For a director who once threw everything he could at the stage – Japanese bunraku puppetry to Hindu epics – Peter Brook has latterly discovered the art of the exquisite miniature: a handful of Beckett fragments visited London in 2007 and 2008, to be followed by a riddling parable about Islam, then last year's pared-to-the-bone Magic Flute. Now, working once again with co-director Marie-Hélène Estienne and musician Franck Krawczyk, a tight team of seven actors and instrumentalists, plus fewer props than are seen in most school plays, he brings to life something that seems almost weightless: a quietly unhappy story set in a 1950s South African township, in which a man punishes his wife for having an affair by forcing her to treat the suit left behind by her lover as an honoured house guest.

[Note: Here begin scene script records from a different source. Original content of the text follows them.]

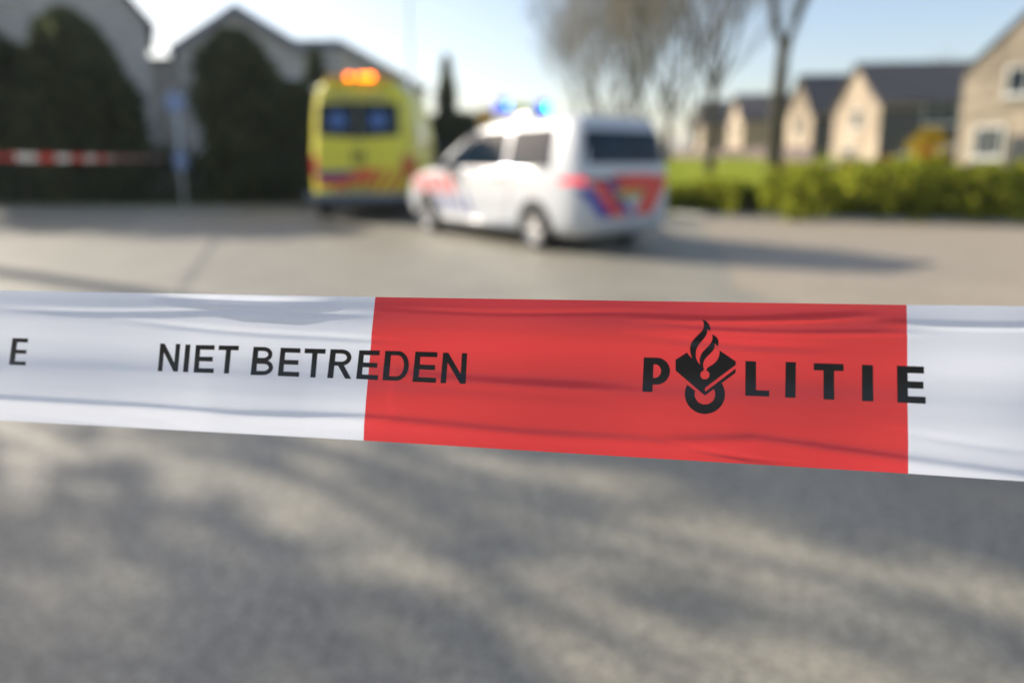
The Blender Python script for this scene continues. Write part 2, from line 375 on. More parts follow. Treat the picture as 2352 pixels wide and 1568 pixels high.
for g, *q in niet:
    b = MB(); mp = quad_map(*[z6(*p) for p in q])
    for poly in GLYPH[g]: put_poly(b, poly, mp, LIFT)
    b.build('letter', M['ink'], tape, smooth=True)
pol = [('L', (807, 404), (939, 409), (939, 601), (806, 596)), ('I', (1030, 409), (1087, 411), (1085, 608), (1027, 606)), ('T', (1186, 416), (1351, 421), (1353, 621), (1186, 615)),
       ('I', (1453, 425), (1514, 427), (1517, 628), (1454, 626)), ('E', (1647, 430), (1800, 435), (1804, 641), (1650, 634))]
POL = {'L': [rect(0, 0, .445, 1), rect(.445, .83, 1, 1)], 'I': [rect(0, 0, 1, 1)], 'T': [rect(0, 0, 1, .195), rect(.325, .195, .68, 1)], 'E': inset_e()}
def P_strokes():
    out = [rect(0, 0, .375, 1)]
    # bowl with counter, unit box of the P
    o = [(.375, 0), (.5, 0)]+arc(.5, .39, .5, .39, -math.pi/2, math.pi/2, 20)[1:-1]+[(.5, .78), (.375, .78)]
    i = [(.375, .195), (.42, .195)]+arc(.42, .39, .245, .20, -math.pi/2, math.pi/2, 20)[1:-1]+[(.42, .59), (.375, .59)]
    return out+band(o, i)
# P quad in the 5.808x close-up (origin 1590,780)
def zl(x, y): return ((1590+x/5.8083)*.91875, (780+y/5.8083)*.91875)
def politie(k):
    b = MB()
    sh = lambda f: (lambda u, v: (lambda p: (shifted(p[0], k), (lambda vv, X: top(X)+(bot(X)-top(X))*vv)((p[1]-top(p[0]))/(bot(p[0])-top(p[0])), shifted(p[0], k))))(f(u, v)))
    for poly in P_strokes(): put_poly(b, poly, sh(quad_map(zl(114, 657), zl(500, 665), zl(484, 1168), zl(92, 1152))), LIFT)
    b.build('letter', M['ink'], tape, smooth=True)
    for i, (g, *q) in enumerate(pol):
        if k == -1 and i >= 4: continue
        b = MB(); mp = sh(quad_map(*[z7(*p) for p in q]))
        for poly in POL[g]: put_poly(b, poly, mp, LIFT)
        b.build('letter', M['ink'], tape, smooth=True)
    # emblem: book with flame cut-outs and a ring, in close-up pixels
    e = MB()
    raster = emblem_rows()
    for x0, y0, x1, y1, x2, y2, x3, y3 in raster:
        P = [sh(lambda u, v, X=X, Y=Y: zl(X, Y))(0, 0) for X, Y in ((x0, y0), (x1, y1), (x2, y2), (x3, y3))]
        e.add([tape_py(px, py, LIFT)+off for px, py in P], [(0, 1, 2, 3)])
    e.build('emblem', M['ink'], tape, smooth=True)

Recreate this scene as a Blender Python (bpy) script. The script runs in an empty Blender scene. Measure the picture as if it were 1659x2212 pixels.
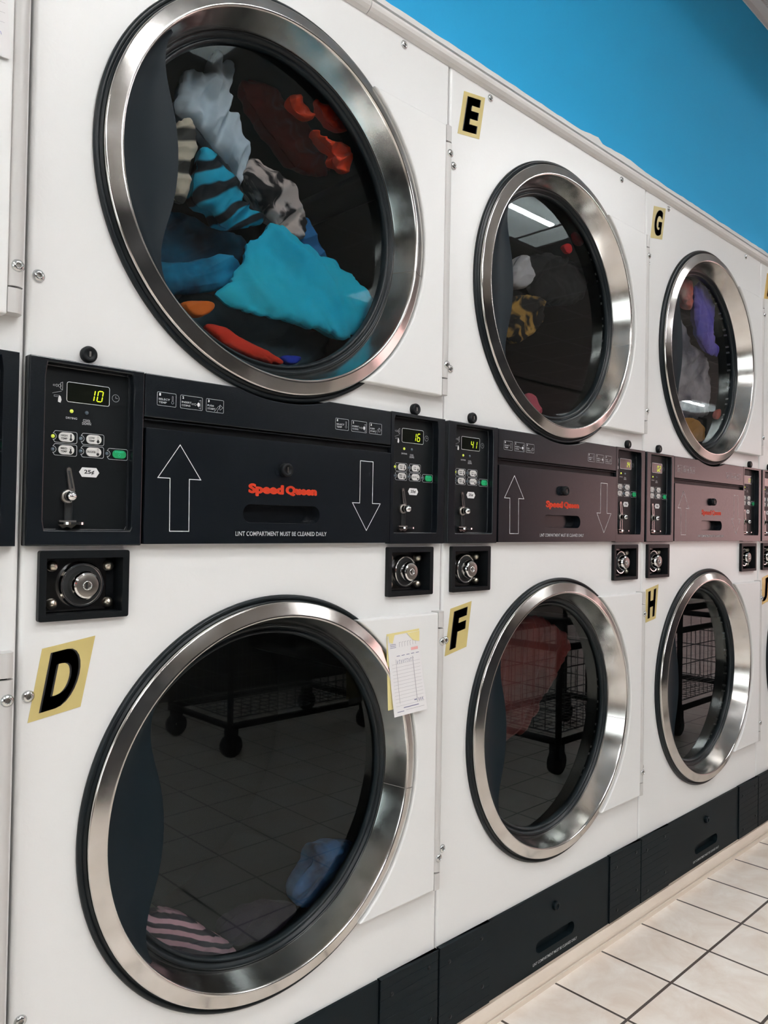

In both the original (a short story by Can Themba) and in this rapt staging, though, the significance is all in the silences and shadows. There's a subtle balance of sympathy between William Nadylam's brooding husband and Nonhlanhla Kheswa's uncertain, underconfident wife, and the way his obsession, seemingly non-violent, becomes crucifying mental torture. The direction is as finely crafted as you'd expect: a silk handkerchief, stuffed abruptly in his pocket, becomes a symbol of their crumpled marriage, and the action is threaded with music, from Schubert lieder to a classic Tanzanian song.

Only the monologues dwelling on the horrors of apartheid seem overdone: this young cast, playing a panoply of roles with some onstage audience assistance, gets the story's wider point across easily enough, and in Jared McNeill's heartstopping, half-hummed performance of Strange Fruit it has all the politics it needs. The conclusion may be sombre, but as the stage floods slowly with morning light to the sound of a Bach aria, there's a hint, however troubled, of redemption.